— Task description —
Return, exactly as written, the lines from the one containing "Continue the Blender" through the one containing "the near pier',.6)", with both ends included.

BEGIN Material provided

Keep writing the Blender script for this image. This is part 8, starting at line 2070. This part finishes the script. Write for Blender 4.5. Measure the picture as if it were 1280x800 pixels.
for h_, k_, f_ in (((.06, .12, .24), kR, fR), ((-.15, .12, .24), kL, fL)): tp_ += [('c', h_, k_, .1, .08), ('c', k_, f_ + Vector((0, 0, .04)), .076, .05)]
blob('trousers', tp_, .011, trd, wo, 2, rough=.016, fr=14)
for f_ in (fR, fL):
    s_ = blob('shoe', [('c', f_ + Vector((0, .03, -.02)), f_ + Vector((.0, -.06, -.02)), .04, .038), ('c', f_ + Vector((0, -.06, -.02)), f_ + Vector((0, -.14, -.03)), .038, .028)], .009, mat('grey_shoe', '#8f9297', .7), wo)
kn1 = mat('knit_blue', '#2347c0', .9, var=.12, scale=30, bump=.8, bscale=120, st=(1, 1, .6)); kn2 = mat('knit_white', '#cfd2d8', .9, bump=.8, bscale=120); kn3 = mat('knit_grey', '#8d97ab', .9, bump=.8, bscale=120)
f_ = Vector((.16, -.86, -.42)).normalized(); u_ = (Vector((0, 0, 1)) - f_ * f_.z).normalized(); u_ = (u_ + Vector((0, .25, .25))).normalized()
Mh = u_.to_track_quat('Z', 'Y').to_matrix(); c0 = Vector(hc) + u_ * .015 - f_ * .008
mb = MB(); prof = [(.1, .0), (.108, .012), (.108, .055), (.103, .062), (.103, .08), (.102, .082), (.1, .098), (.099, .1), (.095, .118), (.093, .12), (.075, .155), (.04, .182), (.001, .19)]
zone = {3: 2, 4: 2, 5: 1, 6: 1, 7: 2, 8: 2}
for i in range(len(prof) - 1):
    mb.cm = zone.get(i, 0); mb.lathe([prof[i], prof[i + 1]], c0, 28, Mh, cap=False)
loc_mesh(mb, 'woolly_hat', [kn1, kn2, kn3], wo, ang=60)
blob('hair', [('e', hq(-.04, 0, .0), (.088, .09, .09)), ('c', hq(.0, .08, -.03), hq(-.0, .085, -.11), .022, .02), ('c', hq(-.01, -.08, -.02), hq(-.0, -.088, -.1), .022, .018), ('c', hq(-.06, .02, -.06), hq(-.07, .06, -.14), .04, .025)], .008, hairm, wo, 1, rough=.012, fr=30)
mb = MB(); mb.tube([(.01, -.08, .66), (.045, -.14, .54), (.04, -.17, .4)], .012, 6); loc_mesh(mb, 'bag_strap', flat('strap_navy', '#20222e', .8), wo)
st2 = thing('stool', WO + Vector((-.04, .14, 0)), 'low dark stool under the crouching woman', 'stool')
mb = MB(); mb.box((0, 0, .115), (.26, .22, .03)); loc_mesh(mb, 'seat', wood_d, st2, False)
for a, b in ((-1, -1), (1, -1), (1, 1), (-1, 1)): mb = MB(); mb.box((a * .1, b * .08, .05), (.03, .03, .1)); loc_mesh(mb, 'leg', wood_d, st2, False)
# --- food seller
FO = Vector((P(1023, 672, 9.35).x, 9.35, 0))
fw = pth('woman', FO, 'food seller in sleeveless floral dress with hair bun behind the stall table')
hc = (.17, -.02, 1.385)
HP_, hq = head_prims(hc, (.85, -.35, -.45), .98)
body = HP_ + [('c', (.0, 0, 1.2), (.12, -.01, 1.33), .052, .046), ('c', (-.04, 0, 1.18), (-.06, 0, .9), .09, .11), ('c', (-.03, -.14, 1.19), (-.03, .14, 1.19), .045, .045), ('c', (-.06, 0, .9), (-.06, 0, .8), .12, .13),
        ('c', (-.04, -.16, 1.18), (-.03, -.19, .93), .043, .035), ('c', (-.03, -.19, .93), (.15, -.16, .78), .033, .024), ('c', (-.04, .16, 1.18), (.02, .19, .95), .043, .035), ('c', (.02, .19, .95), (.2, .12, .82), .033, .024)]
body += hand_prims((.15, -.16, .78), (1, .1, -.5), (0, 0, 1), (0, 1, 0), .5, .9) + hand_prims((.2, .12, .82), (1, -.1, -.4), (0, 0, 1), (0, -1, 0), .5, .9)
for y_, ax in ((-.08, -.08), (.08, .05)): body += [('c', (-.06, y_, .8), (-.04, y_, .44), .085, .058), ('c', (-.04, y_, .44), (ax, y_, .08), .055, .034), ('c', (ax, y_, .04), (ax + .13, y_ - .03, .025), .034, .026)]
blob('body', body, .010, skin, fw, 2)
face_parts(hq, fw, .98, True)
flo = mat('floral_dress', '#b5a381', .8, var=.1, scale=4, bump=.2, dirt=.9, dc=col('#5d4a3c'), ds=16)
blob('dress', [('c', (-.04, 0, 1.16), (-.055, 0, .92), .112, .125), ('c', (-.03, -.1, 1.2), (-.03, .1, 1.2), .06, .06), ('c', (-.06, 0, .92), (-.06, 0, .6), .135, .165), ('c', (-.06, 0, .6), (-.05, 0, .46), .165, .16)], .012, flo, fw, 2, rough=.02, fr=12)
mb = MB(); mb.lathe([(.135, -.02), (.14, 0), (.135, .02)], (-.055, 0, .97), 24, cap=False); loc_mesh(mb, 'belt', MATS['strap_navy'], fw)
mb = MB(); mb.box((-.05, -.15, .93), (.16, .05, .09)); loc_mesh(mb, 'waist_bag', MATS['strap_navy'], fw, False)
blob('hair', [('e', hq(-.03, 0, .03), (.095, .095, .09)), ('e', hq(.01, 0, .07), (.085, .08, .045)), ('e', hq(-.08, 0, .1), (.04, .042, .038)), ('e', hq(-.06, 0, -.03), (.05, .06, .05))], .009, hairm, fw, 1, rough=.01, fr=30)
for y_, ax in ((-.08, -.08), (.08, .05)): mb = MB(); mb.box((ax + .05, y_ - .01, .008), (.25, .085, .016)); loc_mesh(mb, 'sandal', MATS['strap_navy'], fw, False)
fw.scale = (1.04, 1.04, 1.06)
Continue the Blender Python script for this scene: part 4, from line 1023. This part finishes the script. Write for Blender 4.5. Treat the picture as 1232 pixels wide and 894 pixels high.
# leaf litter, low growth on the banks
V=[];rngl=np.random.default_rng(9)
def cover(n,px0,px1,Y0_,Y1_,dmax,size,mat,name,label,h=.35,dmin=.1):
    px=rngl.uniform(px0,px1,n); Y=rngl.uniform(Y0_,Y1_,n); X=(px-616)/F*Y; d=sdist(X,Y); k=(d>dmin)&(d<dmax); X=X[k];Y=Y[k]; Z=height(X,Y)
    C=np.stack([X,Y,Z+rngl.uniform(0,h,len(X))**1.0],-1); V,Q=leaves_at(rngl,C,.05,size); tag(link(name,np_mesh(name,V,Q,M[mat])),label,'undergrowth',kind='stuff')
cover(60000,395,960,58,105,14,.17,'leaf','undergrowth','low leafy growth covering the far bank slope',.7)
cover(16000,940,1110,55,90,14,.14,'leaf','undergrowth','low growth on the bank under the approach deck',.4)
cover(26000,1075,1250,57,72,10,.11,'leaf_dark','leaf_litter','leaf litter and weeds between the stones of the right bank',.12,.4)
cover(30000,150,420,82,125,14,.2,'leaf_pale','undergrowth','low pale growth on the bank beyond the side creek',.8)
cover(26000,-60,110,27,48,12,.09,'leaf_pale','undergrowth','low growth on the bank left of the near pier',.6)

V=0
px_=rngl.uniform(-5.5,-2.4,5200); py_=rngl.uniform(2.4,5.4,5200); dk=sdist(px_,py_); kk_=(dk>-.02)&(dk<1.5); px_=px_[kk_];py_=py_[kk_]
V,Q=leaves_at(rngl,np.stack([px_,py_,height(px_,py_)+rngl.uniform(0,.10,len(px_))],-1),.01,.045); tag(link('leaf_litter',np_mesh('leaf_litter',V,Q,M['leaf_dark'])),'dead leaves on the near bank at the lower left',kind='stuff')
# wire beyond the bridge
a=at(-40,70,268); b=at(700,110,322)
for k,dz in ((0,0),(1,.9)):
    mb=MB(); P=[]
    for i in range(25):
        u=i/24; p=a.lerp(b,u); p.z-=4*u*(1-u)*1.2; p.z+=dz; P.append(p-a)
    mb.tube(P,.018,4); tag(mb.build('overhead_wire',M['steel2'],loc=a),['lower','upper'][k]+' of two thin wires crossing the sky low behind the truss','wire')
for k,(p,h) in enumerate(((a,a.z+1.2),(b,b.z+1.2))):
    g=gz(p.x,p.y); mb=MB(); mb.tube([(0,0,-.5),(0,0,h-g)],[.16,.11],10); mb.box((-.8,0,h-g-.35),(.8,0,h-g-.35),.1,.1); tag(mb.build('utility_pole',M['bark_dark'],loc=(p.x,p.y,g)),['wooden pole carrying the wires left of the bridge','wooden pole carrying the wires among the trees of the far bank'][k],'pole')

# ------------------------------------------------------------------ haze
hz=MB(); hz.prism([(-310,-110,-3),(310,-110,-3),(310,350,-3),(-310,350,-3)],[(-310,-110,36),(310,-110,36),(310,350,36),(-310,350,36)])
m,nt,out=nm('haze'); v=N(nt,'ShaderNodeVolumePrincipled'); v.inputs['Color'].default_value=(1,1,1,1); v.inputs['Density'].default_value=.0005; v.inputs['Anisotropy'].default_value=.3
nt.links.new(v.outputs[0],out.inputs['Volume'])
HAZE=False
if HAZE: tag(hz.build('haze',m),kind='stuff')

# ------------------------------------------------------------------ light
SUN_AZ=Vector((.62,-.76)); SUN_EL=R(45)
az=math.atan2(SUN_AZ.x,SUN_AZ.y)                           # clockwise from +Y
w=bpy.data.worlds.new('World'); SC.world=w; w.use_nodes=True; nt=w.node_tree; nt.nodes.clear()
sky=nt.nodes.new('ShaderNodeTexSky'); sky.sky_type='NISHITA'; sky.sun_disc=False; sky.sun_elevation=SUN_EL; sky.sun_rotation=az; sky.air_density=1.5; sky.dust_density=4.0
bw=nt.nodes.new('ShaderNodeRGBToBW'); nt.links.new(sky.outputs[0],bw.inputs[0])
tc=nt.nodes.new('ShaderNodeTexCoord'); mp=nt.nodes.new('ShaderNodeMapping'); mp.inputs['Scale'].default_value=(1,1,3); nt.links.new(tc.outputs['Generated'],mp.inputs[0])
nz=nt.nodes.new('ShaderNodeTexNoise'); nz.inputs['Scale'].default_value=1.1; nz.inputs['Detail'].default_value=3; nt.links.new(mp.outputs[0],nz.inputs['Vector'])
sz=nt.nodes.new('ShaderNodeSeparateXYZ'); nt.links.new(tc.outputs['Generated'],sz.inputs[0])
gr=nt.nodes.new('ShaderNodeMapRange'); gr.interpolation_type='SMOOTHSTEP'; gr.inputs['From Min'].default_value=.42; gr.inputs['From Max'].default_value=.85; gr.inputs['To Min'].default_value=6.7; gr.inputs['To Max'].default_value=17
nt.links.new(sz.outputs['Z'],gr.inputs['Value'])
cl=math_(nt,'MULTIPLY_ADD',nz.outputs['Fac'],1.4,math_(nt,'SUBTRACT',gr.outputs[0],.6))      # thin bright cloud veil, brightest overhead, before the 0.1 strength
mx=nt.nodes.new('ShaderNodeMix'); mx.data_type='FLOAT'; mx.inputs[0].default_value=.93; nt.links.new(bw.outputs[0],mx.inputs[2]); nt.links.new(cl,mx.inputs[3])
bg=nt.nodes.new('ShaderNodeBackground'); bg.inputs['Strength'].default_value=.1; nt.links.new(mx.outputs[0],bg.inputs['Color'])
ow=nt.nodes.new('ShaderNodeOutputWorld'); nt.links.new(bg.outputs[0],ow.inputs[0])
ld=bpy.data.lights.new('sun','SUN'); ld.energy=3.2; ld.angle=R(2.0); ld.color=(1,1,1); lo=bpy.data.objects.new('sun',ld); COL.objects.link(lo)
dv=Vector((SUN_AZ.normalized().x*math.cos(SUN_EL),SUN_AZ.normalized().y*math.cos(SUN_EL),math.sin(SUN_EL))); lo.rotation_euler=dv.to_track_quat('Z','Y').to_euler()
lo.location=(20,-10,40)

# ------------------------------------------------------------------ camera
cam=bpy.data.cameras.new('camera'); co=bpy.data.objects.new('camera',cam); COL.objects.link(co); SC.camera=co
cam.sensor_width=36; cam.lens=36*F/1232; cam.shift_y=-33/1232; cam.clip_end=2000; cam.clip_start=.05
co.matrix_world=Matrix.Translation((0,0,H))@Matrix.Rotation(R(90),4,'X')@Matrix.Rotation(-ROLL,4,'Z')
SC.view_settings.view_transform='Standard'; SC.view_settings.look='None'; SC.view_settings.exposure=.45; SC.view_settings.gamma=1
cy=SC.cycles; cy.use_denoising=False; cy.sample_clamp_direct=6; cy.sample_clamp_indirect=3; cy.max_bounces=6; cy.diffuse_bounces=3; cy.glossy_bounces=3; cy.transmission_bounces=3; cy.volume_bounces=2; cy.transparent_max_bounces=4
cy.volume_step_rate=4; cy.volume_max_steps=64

END Material provided

— Answer —
Continue the Blender Python script for this scene: part 4, from line 1023. This part finishes the script. Write for Blender 4.5. Treat the picture as 1232 pixels wide and 894 pixels high.
# leaf litter, low growth on the banks
V=[];rngl=np.random.default_rng(9)
def cover(n,px0,px1,Y0_,Y1_,dmax,size,mat,name,label,h=.35,dmin=.1):
    px=rngl.uniform(px0,px1,n); Y=rngl.uniform(Y0_,Y1_,n); X=(px-616)/F*Y; d=sdist(X,Y); k=(d>dmin)&(d<dmax); X=X[k];Y=Y[k]; Z=height(X,Y)
    C=np.stack([X,Y,Z+rngl.uniform(0,h,len(X))**1.0],-1); V,Q=leaves_at(rngl,C,.05,size); tag(link(name,np_mesh(name,V,Q,M[mat])),label,'undergrowth',kind='stuff')
cover(60000,395,960,58,105,14,.17,'leaf','undergrowth','low leafy growth covering the far bank slope',.7)
cover(16000,940,1110,55,90,14,.14,'leaf','undergrowth','low growth on the bank under the approach deck',.4)
cover(26000,1075,1250,57,72,10,.11,'leaf_dark','leaf_litter','leaf litter and weeds between the stones of the right bank',.12,.4)
cover(30000,150,420,82,125,14,.2,'leaf_pale','undergrowth','low pale growth on the bank beyond the side creek',.8)
cover(26000,-60,110,27,48,12,.09,'leaf_pale','undergrowth','low growth on the bank left of the near pier',.6)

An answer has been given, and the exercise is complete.